A press release issued by the FCC chairman’s office said that case-by-case reviews will allow mergers to exceed the 39 percent limit if the deal advances “localism, viewpoint diversity, and competition.” Carr wrote in his Breitbart op-ed that there has been “a steady decline in locally produced news” that would be fixed by letting companies own larger numbers of stations. The current rule prevents local broadcasters from achieving the scale in operations they need to challenge competitors, he argued.

“When it comes to broadcast news, our country could do with a little less Hollywood and a little more local reporting from communities across the country,” Carr wrote in Breitbart. “The FCC’s plan to switch from a national cap to a case-by-case review allows exactly that and shifts the focus back to the American people and the local communities they live in.”

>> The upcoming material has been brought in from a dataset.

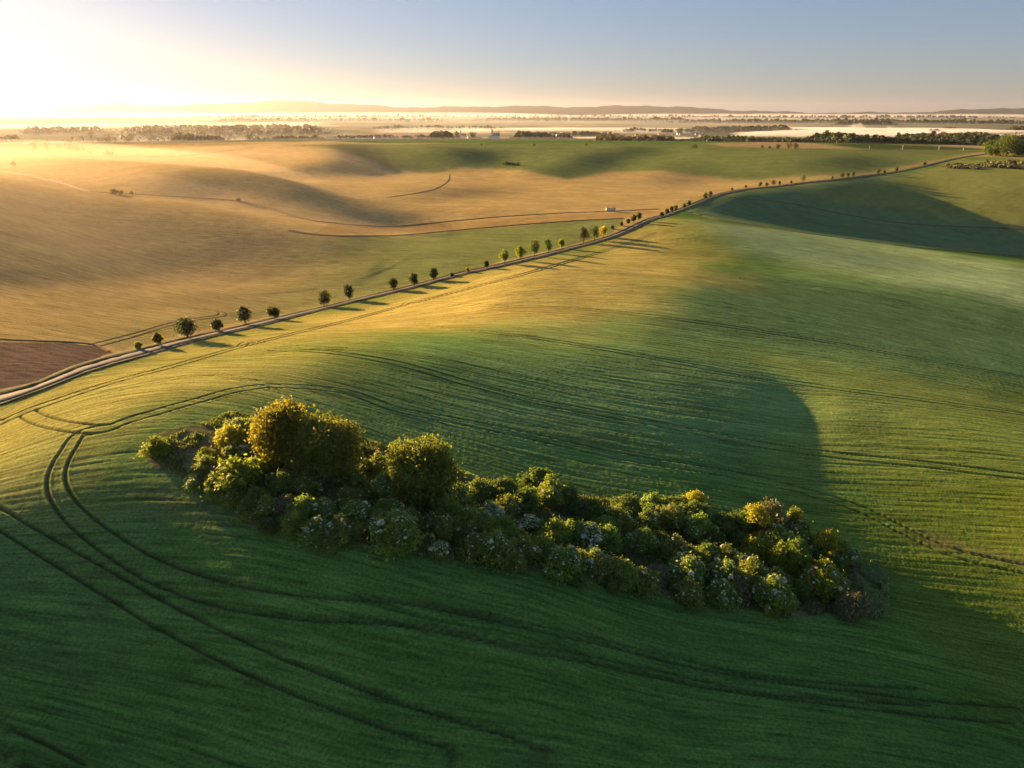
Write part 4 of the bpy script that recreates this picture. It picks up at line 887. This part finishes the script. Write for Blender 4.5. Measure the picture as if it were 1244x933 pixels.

Only Congress can change cap, critics say

The planned change, set to be voted on at the commission’s August 6 meeting, is certain to face legal challenges. Only Congress can change the ownership cap, Gomez and other critics of Carr say.

“Congress set the 39 percent national ownership cap in federal law, and only Congress has the authority to raise or eliminate it. The commission cannot waive away that limit simply because these corporate behemoths want to get out from under it,” Gomez said.

Gomez said the FCC tried and failed to change the cap over 20 years ago. “In 2003, the Commission raised the cap to 45 percent under its own authority,” she said. “Congress stepped in within months, rewrote the law to set the cap at 39 percent, and made clear the FCC did not have the authority to change it. An FCC vote to raise the cap now would be unlawful, as it would mean doing the exact thing Congress has already said the Commission cannot do.”

Gomez was referring to a 2004 vote in which Congress amended the Telecommunications Act of 1996 to require the FCC to enforce a cap of 39 percent.

FCC accused of illegally waiving limit for Nexstar

The FCC was previously accused of exceeding its authority when it gave Nexstar a waiver that let it complete its Tegna deal. The FCC cannot legally waive the 39 percent limit because Congress “amended Section 202 of the Telecommunications Act of 1996 to specifically bar the agency from granting waivers to the 39 percent cap Congress likewise dictated,” said a December 2025 FCC filing submitted by The United Church of Christ Media Justice Ministry, Public Knowledge, Free Press, and the Communications Workers of America.

Nexstar now reaches 54.5 percent of households when calculated with the “UHF discount,” in which only half of the households reached by a UHF station are counted. Without the UHF-specific calculation, Nexstar’s reach grew from 70 percent to 80 percent when it bought Tegna.

The Carr FCC said that Congress instructed it to set the 39 percent cap “through its rulemaking authority, which necessarily leaves the agency with the discretion to modify or waive its rules.” Nexstar completed the Tegna acquisition on March 19, but a federal judge ordered the merging companies to stop integrating their assets and operations while an antitrust case brought by DirecTV proceeds. Nexstar is appealing the ruling.

Carr’s plan to eliminate the 39 percent cap is supported by Nexstar and the primary lobby group for broadcasters. Nexstar said today that “no one would suggest limiting the reach of YouTube, Amazon, or CNN, yet local broadcasters are still forced to compete under rules written for a different century. Modernizing these outdated regulations will help ensure broadcasters can continue investing in local journalism and providing the free, trusted news and information that communities across America rely on every day.”

The National Association of Broadcasters similarly said that “decades-old ownership restrictions that apply only to broadcasters—and none of our competitors—are out of step with today’s media marketplace.”